Cette tendance des électeurs de voter plus à droite peut-elle renforcer les chances de votre parti de décrocher un tout premier siège au Parlement européen ?

Notre espoir est que nous allons pouvoir convaincre les électeurs avec nos idées et convictions. Elles peuvent être de droite, de gauche ou du centre. Les personnes qui votent ADR sont d’accord avec les points repris dans notre programme électoral et sont d’avis que l’on pourra bien représenter le Luxembourg en Europe.

Je trouve un peu simpliste d’affirmer que l’on va récolter plus de voix en raison du virage à droite qui s’annonce. On fait de notre mieux pour être présent sur le terrain lors cette campagne, aussi pour lever auprès des gens certains préjugés sur l’ADR.

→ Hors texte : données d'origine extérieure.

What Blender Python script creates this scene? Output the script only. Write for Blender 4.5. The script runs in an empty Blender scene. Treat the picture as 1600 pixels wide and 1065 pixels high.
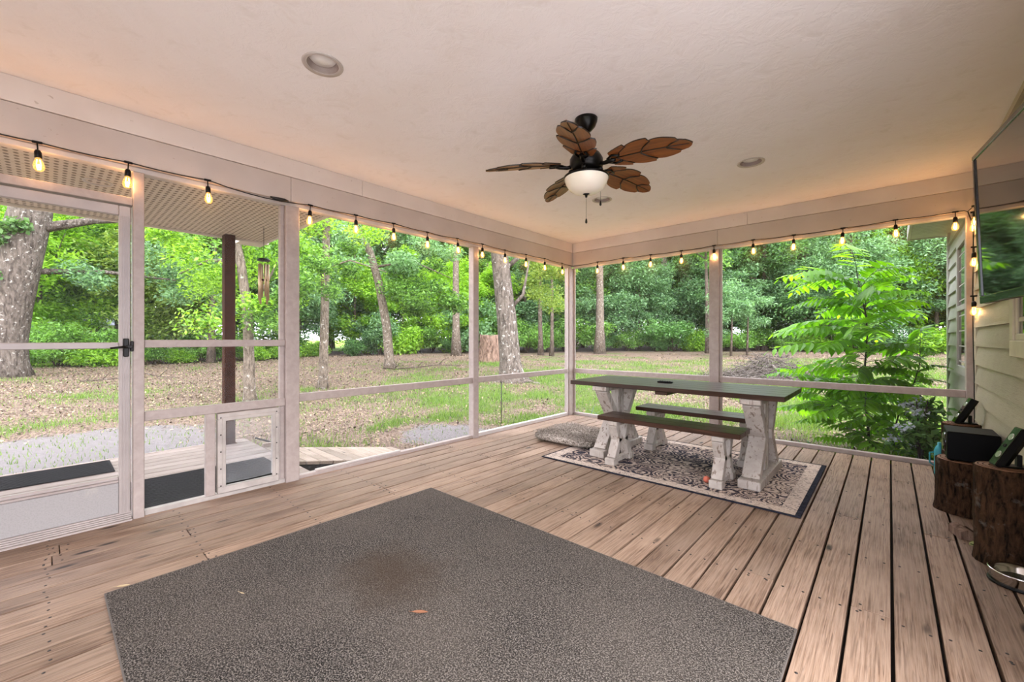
import bpy, bmesh, math, random
import numpy as np
from mathutils import Vector, Matrix, noise

R = math.radians
random.seed(7)
scene = bpy.context.scene
COL = scene.collection

# ---------------------------------------------------------------- camera, sky, exposure
EYE = 1.22
YAW = math.atan(590 / 655.0)
CA, SA = math.cos(YAW), math.sin(YAW)
cam_d = bpy.data.cameras.new('camera')
cam_d.sensor_width = 36.0
cam_d.lens = 655.0 / 1600.0 * 36.0
cam_d.shift_y = -3.5 / 1600.0
cam_d.clip_start, cam_d.clip_end = 0.02, 400
cam = bpy.data.objects.new('camera', cam_d)
cam.location = (0, 0, EYE)
cam.rotation_euler = (R(90), 0, YAW)
COL.objects.link(cam)
scene.camera = cam

world = bpy.data.worlds.new('overcast_sky')
scene.world = world
world.use_nodes = True
bg = world.node_tree.nodes['Background']
bg.inputs['Color'].default_value = (0.92, 0.93, 1.04, 1)
bg.inputs['Strength'].default_value = 1.08

sun_d = bpy.data.lights.new('hazy_sun', 'SUN')
sun_d.energy = 0.85
sun_d.angle = R(60)
sun_d.color = (1.0, 0.97, 0.92)
sun = bpy.data.objects.new('hazy_sun', sun_d)
sun.rotation_euler = (0, R(48), R(-22))
COL.objects.link(sun)

vs = scene.view_settings
vs.view_transform = 'Standard'
vs.look = 'None'
vs.gamma = 1.0
vs.use_curve_mapping = False
vs.exposure = 2.75
scene.cycles.use_denoising = True
scene.cycles.max_bounces = 12
scene.cycles.diffuse_bounces = 6
scene.cycles.transparent_max_bounces = 24
scene.cycles.sample_clamp_indirect = 6

# ---------------------------------------------------------------- materials
MATS = {}
class NT:
    def __init__(s, name):
        s.m = bpy.data.materials.new(name); s.m.use_nodes = True
        s.t = s.m.node_tree; s.n = s.t.nodes; s.l = s.t.links
        s.b = s.n['Principled BSDF']; s.out = s.n['Material Output']
        MATS[name] = s.m
    def new(s, typ, **kw):
        n = s.n.new(typ)
        for k, v in kw.items():
            if k[0] == '_': setattr(n, k[1:], v)
            else:
                i = n.inputs[k.replace('__', ' ')]
                if hasattr(v, 'is_output') or isinstance(v, bpy.types.NodeSocket): s.l.new(v, i)
                else: i.default_value = v
        return n
    def coord(s, scale=(1, 1, 1), kind='Object'):
        tc = s.new('ShaderNodeTexCoord')
        mp = s.new('ShaderNodeMapping', Vector=tc.outputs[kind], Scale=scale)
        return mp.outputs[0]
    def noise(s, vec, scale, detail=3, rough=.55, dist=0):
        n = s.new('ShaderNodeTexNoise', Vector=vec, Scale=scale, Detail=detail, Roughness=rough, Distortion=dist)
        return n.outputs['Fac']
    def ramp(s, fac, stops, interp='LINEAR'):
        r = s.new('ShaderNodeValToRGB', Fac=fac)
        cr = r.color_ramp; cr.interpolation = interp
        while len(cr.elements) < len(stops): cr.elements.new(.5)
        for e, (p, c) in zip(cr.elements, stops):
            e.position = p; e.color = (c, c, c, 1) if isinstance(c, (int, float)) else (*c, 1)
        return r.outputs['Color']
    def mix(s, fac, a, b, blend='MIX'):
        n = s.new('ShaderNodeMix', _data_type='RGBA', _blend_type=blend)
        for i, v in ((0, fac), (6, a), (7, b)):
            if isinstance(v, bpy.types.NodeSocket): s.l.new(v, n.inputs[i])
            elif i == 0: n.inputs[0].default_value = v
            else: n.inputs[i].default_value = (*v, 1) if len(v) == 3 else v
        return n.outputs[2]
    def math(s, op, a, b=0.0, clamp=False):
        n = s.new('ShaderNodeMath', _operation=op, _use_clamp=clamp)
        for i, v in ((0, a), (1, b)):
            if isinstance(v, bpy.types.NodeSocket): s.l.new(v, n.inputs[i])
            else: n.inputs[i].default_value = v
        return n.outputs[0]
    def sep(s, vec):
        return s.new('ShaderNodeSeparateXYZ', Vector=vec).outputs
    def bump(s, h, strength=.3, dist=.01):
        b = s.new('ShaderNodeBump', Height=h, Strength=strength, Distance=dist)
        s.l.new(b.outputs[0], s.b.inputs['Normal'])
    def base(s, c):
        if isinstance(c, bpy.types.NodeSocket): s.l.new(c, s.b.inputs['Base Color'])
        else: s.b.inputs['Base Color'].default_value = (*c, 1)
    def set(s, **kw):
        for k, v in kw.items():
            i = s.b.inputs[k.replace('__', ' ')]
            if isinstance(v, bpy.types.NodeSocket): s.l.new(v, i)
            else: i.default_value = v

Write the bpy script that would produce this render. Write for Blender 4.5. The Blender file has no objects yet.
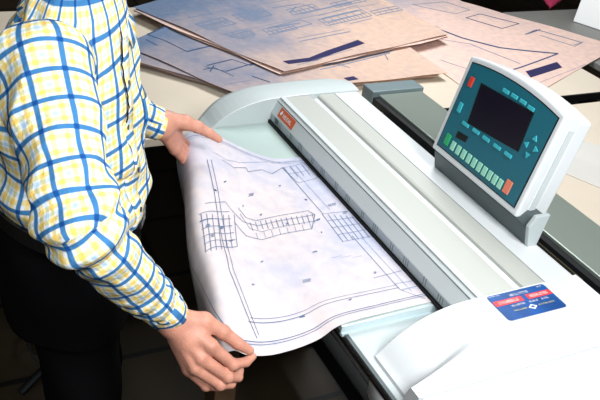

Il s’est avéré que beaucoup de jeunes ont voté ADR lors des législatives. La tendance de voter plus à droite semble se confirmer pour ces européennes. S’agit-il d’un atout supplémentaire pour obtenir un siège ?

Il est clair que nous voulons aussi emmener les jeunes avec nous. Ils représentent le présent et le futur. Néanmoins, la politique européenne peut être plus éloignée aux yeux de la jeune génération que la politique nationale. Il nous faut dès lors tenir compte de leurs inquiétudes, qui sont souvent liées à des domaines nationaux.

Mais la politique extérieure et de sécurité les préoccupent également. On tente de discuter ouvertement avec eux. En même temps, nos eurodéputés doivent à nouveau se rapprocher plus du Luxembourg et de ses citoyens. La politique européenne doit devenir plus palpable, aussi pour mieux expliquer aux jeunes le fonctionnement complexe de l’UE.